## Requirement
Give the entries again exactly, every one of them.

## Supplied data
** BEGIN **
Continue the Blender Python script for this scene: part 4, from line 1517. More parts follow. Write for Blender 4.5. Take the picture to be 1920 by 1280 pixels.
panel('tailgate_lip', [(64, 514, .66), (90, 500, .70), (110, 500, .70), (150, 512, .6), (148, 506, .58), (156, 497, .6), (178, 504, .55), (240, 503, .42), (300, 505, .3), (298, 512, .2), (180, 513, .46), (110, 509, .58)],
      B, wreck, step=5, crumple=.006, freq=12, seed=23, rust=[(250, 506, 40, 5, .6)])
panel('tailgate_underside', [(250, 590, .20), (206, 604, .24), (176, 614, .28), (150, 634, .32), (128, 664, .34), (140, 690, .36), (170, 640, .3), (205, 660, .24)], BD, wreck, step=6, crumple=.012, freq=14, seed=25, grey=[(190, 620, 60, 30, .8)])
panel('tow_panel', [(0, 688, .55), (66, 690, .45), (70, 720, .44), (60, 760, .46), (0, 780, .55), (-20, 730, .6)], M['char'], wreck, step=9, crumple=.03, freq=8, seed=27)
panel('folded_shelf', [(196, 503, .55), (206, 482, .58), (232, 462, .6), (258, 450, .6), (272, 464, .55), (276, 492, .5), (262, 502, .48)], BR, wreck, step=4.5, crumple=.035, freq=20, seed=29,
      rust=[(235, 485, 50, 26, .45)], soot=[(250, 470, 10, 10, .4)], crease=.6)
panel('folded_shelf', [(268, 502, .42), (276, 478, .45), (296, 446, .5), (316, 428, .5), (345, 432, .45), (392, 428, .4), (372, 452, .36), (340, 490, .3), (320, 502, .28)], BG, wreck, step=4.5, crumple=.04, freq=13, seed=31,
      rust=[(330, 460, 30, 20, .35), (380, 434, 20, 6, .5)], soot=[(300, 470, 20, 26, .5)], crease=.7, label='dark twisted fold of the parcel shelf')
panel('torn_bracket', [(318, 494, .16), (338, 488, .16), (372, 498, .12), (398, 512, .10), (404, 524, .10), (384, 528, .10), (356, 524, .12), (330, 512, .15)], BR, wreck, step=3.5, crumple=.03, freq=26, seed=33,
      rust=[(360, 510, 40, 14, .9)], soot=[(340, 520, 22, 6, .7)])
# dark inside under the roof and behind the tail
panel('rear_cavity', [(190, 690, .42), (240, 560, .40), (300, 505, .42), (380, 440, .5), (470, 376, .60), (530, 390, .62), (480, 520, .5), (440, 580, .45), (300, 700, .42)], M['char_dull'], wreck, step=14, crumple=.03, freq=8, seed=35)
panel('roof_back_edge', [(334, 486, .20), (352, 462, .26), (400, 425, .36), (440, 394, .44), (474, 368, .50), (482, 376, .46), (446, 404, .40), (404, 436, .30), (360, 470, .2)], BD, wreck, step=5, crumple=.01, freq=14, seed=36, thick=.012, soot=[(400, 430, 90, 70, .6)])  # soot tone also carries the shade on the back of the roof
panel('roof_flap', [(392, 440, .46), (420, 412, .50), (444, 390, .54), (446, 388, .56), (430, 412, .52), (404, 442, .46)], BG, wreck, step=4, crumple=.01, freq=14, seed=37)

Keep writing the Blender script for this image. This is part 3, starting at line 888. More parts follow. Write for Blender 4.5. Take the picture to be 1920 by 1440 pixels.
** END **
## The solution
Continue the Blender Python script for this scene: part 4, from line 1517. More parts follow. Write for Blender 4.5. Take the picture to be 1920 by 1280 pixels.
panel('tailgate_lip', [(64, 514, .66), (90, 500, .70), (110, 500, .70), (150, 512, .6), (148, 506, .58), (156, 497, .6), (178, 504, .55), (240, 503, .42), (300, 505, .3), (298, 512, .2), (180, 513, .46), (110, 509, .58)],
      B, wreck, step=5, crumple=.006, freq=12, seed=23, rust=[(250, 506, 40, 5, .6)])
panel('tailgate_underside', [(250, 590, .20), (206, 604, .24), (176, 614, .28), (150, 634, .32), (128, 664, .34), (140, 690, .36), (170, 640, .3), (205, 660, .24)], BD, wreck, step=6, crumple=.012, freq=14, seed=25, grey=[(190, 620, 60, 30, .8)])
panel('tow_panel', [(0, 688, .55), (66, 690, .45), (70, 720, .44), (60, 760, .46), (0, 780, .55), (-20, 730, .6)], M['char'], wreck, step=9, crumple=.03, freq=8, seed=27)
panel('folded_shelf', [(196, 503, .55), (206, 482, .58), (232, 462, .6), (258, 450, .6), (272, 464, .55), (276, 492, .5), (262, 502, .48)], BR, wreck, step=4.5, crumple=.035, freq=20, seed=29,
      rust=[(235, 485, 50, 26, .45)], soot=[(250, 470, 10, 10, .4)], crease=.6)
panel('folded_shelf', [(268, 502, .42), (276, 478, .45), (296, 446, .5), (316, 428, .5), (345, 432, .45), (392, 428, .4), (372, 452, .36), (340, 490, .3), (320, 502, .28)], BG, wreck, step=4.5, crumple=.04, freq=13, seed=31,
      rust=[(330, 460, 30, 20, .35), (380, 434, 20, 6, .5)], soot=[(300, 470, 20, 26, .5)], crease=.7, label='dark twisted fold of the parcel shelf')
panel('torn_bracket', [(318, 494, .16), (338, 488, .16), (372, 498, .12), (398, 512, .10), (404, 524, .10), (384, 528, .10), (356, 524, .12), (330, 512, .15)], BR, wreck, step=3.5, crumple=.03, freq=26, seed=33,
      rust=[(360, 510, 40, 14, .9)], soot=[(340, 520, 22, 6, .7)])
# dark inside under the roof and behind the tail
panel('rear_cavity', [(190, 690, .42), (240, 560, .40), (300, 505, .42), (380, 440, .5), (470, 376, .60), (530, 390, .62), (480, 520, .5), (440, 580, .45), (300, 700, .42)], M['char_dull'], wreck, step=14, crumple=.03, freq=8, seed=35)
panel('roof_back_edge', [(334, 486, .20), (352, 462, .26), (400, 425, .36), (440, 394, .44), (474, 368, .50), (482, 376, .46), (446, 404, .40), (404, 436, .30), (360, 470, .2)], BD, wreck, step=5, crumple=.01, freq=14, seed=36, thick=.012, soot=[(400, 430, 90, 70, .6)])  # soot tone also carries the shade on the back of the roof
panel('roof_flap', [(392, 440, .46), (420, 412, .50), (444, 390, .54), (446, 388, .56), (430, 412, .52), (404, 442, .46)], BG, wreck, step=4, crumple=.01, freq=14, seed=37)

Keep writing the Blender script for this image. This is part 3, starting at line 888. More parts follow. Write for Blender 4.5. Take the picture to be 1920 by 1440 pixels.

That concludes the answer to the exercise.